Function and their types

[(*steve*)]

*a=15;

What does the * mean there?

This one because it doesn't change the value of actual argument.

But what if that function didn't change the value. Could you pass a constant value then?

 

[(*steve*)]

I am passing address of variable a

That is incorrect.

#include<stdio.h>
 
void function(int a);
int main(void)
{
 int z=10;
 printf(" Before calling z = %d \n",z);
 function(z);
 printf("After calling z=%d \n",z);
 return 0;
}
void function(int *a)
{
 a*=15;
}

Consider the example above.

During execution, what does a hold?

 

[vead]

int z; // we are declaring variable name z is name of variable //
int z=10; // we are declaring variable and assigning value 10 to variable z

&z means the address of variable z

int *a // we are declaring pointer variable and name of pointer variable is a and * is operator //
int *a = 15 // we are declaring and assigning value 15 to pointer variable a //

int *a = &Z means we are assigning address of variable z to pointer variable a

#include<stdio.h>
 
void function(int a);
int main(void)
{
 int z=10;
 printf(" Before calling z = %d \n",z);
 function(z);
 printf("After calling z=%d \n",z);
 return 0;
}
void function(int *a)
{
 a*=15;
}

actual arguments is z=10; and formal arguments is a* = 15

When program start to execute. it store the value of variable z = 10 then when we call function we pass actual value 10 to function this is known as function call by value, we are passing the copy of actually argument to function

During execution, what does a hold?

I think during execution a will hold the actual value 10

 

[(*steve*)]

actual arguments is z=10; and formal arguments is a* = 15

Aren't they the same thing?
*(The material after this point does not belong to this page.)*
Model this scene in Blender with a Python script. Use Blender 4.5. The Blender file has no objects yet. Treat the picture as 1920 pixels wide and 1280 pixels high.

How can they be different?

I think during execution a will hold the actual value 10

No. It can't hold 10, because a is not an integer variable.

int *a = 15 // we are declaring and assigning value 15 to pointer variable a //

But we never do that, right?

 

[vead]

Aren't they the same thing?

int z = 10;
int * a = 15;

I think a is pointer variable and it store the address of variable 15

No. It can't hold 10, because a is not an integer variable

so pointer variable store only the address of another variable. a will hold the address of z during the execution right

But we never do that, right?

int *a = 15
we don't write this because compiler assign address to pointer variable right

 

[Harald Kapp]

I think a is pointer variable and it store the address of variable 15

There is no variable named 15.
a is a pointer to an address that stores an integer.
*a is the value stored at this adress. This value is 15.

so pointer variable store only the address of another variable

A pointer stores an address. This address need not necessarily be the address of a variable. It can also be the address of an I/O port, of a data structure or whatever.

int *a = 15
we don't write this because compiler assign address to pointer variable right

Syntactically this is o.k. You can do this, if you like and if you understand the correct use of pointers. But typically there is simply no use for using this declaration. If you need to declare an integer, use "int a=15".

Generally pointers should be used with lots of care since it is very easy to create havoc using wrong pointer assignments. Incorrectly using pointers can destroy memory content in unexpected locations leading to totally unexpected and unpredictable program behavior.